──────── Material ────────

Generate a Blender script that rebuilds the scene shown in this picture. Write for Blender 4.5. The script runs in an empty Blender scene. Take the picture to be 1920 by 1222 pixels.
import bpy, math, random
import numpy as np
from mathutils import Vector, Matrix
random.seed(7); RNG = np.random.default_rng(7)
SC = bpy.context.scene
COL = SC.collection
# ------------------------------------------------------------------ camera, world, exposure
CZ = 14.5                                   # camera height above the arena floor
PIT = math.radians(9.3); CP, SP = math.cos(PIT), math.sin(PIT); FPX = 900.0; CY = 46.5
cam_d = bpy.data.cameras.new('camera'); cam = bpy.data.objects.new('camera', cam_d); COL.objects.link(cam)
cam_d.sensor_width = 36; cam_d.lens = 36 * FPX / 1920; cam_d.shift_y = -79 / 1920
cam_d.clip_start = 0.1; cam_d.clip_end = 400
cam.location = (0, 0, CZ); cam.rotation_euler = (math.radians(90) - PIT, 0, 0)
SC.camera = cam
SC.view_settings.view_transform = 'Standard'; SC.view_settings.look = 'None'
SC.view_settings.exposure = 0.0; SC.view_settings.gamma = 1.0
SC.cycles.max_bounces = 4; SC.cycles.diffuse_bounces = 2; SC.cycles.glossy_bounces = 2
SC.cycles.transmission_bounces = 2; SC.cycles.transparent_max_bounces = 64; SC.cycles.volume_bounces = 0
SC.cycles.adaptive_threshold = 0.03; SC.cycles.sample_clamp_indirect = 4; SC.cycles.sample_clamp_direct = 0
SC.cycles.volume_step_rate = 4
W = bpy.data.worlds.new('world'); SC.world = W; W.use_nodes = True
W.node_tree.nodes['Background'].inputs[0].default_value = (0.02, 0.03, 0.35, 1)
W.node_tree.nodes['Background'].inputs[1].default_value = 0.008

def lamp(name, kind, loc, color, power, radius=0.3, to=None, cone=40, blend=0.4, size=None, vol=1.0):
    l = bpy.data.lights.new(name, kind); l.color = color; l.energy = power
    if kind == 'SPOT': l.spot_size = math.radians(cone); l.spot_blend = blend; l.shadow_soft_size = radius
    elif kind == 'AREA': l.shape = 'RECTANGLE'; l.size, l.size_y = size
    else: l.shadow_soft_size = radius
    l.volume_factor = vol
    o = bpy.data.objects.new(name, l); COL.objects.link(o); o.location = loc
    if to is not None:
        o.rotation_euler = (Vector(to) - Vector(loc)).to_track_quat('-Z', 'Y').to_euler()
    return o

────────

■ **Aim of the task**
Quote the listing above from its first line to the line with "W.node_tree.nodes['Background'].inputs[1].default_value = 0.008", inclusive, and add nothing.

■ **Complete answer**
Generate a Blender script that rebuilds the scene shown in this picture. Write for Blender 4.5. The script runs in an empty Blender scene. Take the picture to be 1920 by 1222 pixels.
import bpy, math, random
import numpy as np
from mathutils import Vector, Matrix
random.seed(7); RNG = np.random.default_rng(7)
SC = bpy.context.scene
COL = SC.collection
# ------------------------------------------------------------------ camera, world, exposure
CZ = 14.5                                   # camera height above the arena floor
PIT = math.radians(9.3); CP, SP = math.cos(PIT), math.sin(PIT); FPX = 900.0; CY = 46.5
cam_d = bpy.data.cameras.new('camera'); cam = bpy.data.objects.new('camera', cam_d); COL.objects.link(cam)
cam_d.sensor_width = 36; cam_d.lens = 36 * FPX / 1920; cam_d.shift_y = -79 / 1920
cam_d.clip_start = 0.1; cam_d.clip_end = 400
cam.location = (0, 0, CZ); cam.rotation_euler = (math.radians(90) - PIT, 0, 0)
SC.camera = cam
SC.view_settings.view_transform = 'Standard'; SC.view_settings.look = 'None'
SC.view_settings.exposure = 0.0; SC.view_settings.gamma = 1.0
SC.cycles.max_bounces = 4; SC.cycles.diffuse_bounces = 2; SC.cycles.glossy_bounces = 2
SC.cycles.transmission_bounces = 2; SC.cycles.transparent_max_bounces = 64; SC.cycles.volume_bounces = 0
SC.cycles.adaptive_threshold = 0.03; SC.cycles.sample_clamp_indirect = 4; SC.cycles.sample_clamp_direct = 0
SC.cycles.volume_step_rate = 4
W = bpy.data.worlds.new('world'); SC.world = W; W.use_nodes = True
W.node_tree.nodes['Background'].inputs[0].default_value = (0.02, 0.03, 0.35, 1)
W.node_tree.nodes['Background'].inputs[1].default_value = 0.008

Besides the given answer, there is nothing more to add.